Rodrigues - Sempre fui a favor de uma Alca abrangente e de uma abertura comercial
ampla e imediata. É inegável que, se tivéssemos uma área
de livre-comércio legítima, a agricultura brasileira teria uma
vantagem enorme, pois somos muito competitivos nesse campo. Agora, como ministro,
defendo uma abertura paulatina, sem tempestividade, pois, nesse posto, tenho
de olhar o Brasil como um todo e sei que outros setores da economia nacional
ainda não estão devidamente preparados para uma abertura rápida
e irrestrita.
Por que outros
setores da economia brasileira não alcançaram o mesmo desempenho
do agronegócio?
Rodrigues - O sucesso do agronegócio no Brasil se deve basicamente a
três fatores. O primeiro é que o Brasil tem características
únicas, com vários tipos de clima, relevo e solo. Isso nos permite
tocar uma grande variação de atividades rurais. Além disso,
algumas instituições de pesquisa, como o Instituto Agronômico
de Campinas e a Embrapa, conseguiram desenvolver tecnologias aplicáveis
ao campo que nenhum outro país tropical tem. As influências da
colonização européia nesse campo, sobretudo a italiana,
bem como da japonesa, também foram fundamentais.
Estudo recente
mostrou que o protecionismo do governo americano à indústria local
do aço teve como efeito colateral um contingente de 200.000 desempregados
nos Estados Unidos.

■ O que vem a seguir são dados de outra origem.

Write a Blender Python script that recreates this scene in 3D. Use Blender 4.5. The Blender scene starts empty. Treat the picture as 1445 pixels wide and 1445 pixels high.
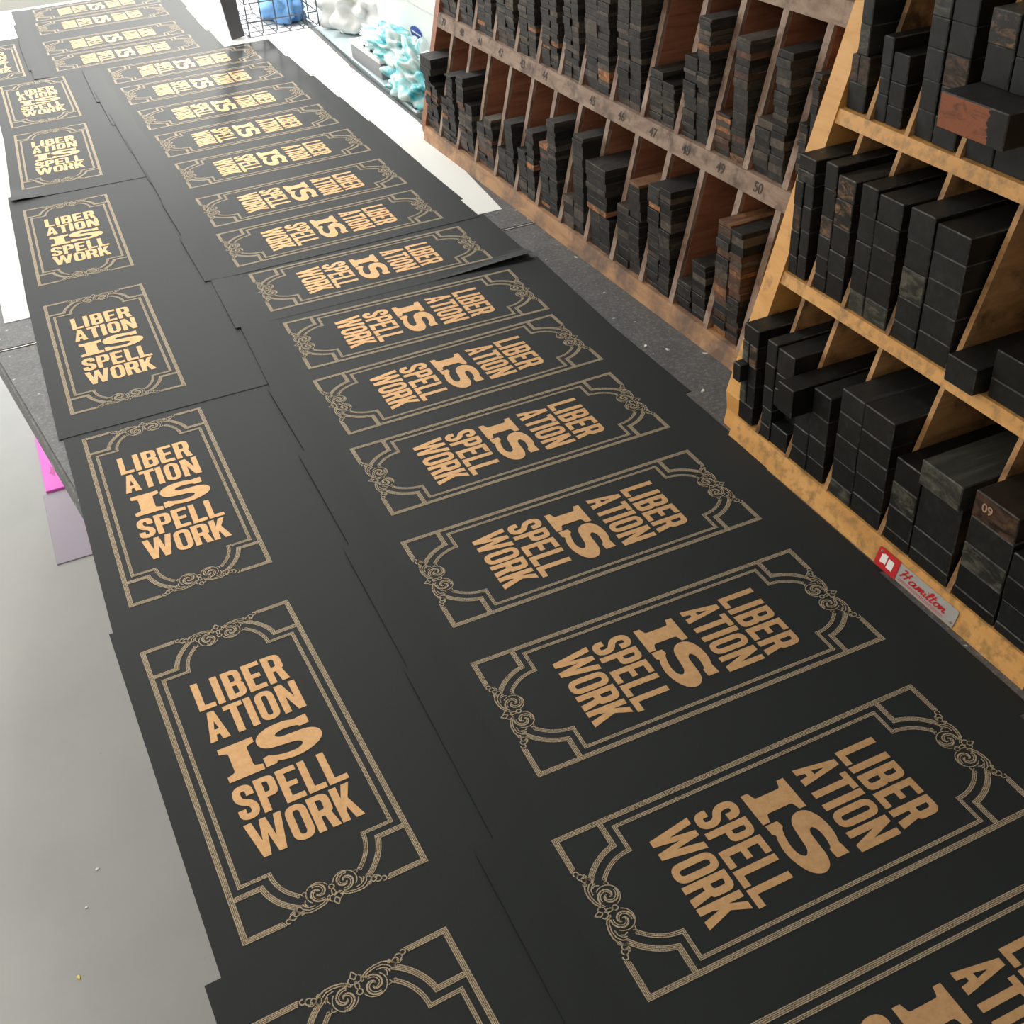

Será que ao dar o subsídio o governo Bush
estava defendendo o interesse nacional americano ou se rendendo a lobbies?
Rodrigues - Entre subsídios e outros tipos de políticas protecionistas,
os países ricos concedem cerca de 320 bilhões de dólares
anuais a seus agricultores. Isso dá quase 1 bilhão de dólares
por dia - um dado alucinante que é indiscutivelmente fator inibidor de
competitividade. Nos Estados Unidos há uma reação de bons
economistas a essa farra de subsídios, principalmente porque eles são
dirigidos mais para o grande do que para o pequeno produtor. Pelas contas do
prêmio Nobel de Economia Joseph Stiglitz, cada produtor rural americano
que enriquece com os generosos subsídios concedidos pelo governo gera
1.000 fazendeiros pobres na África e na América Latina, além
de onerar setores competitivos da própria economia americana.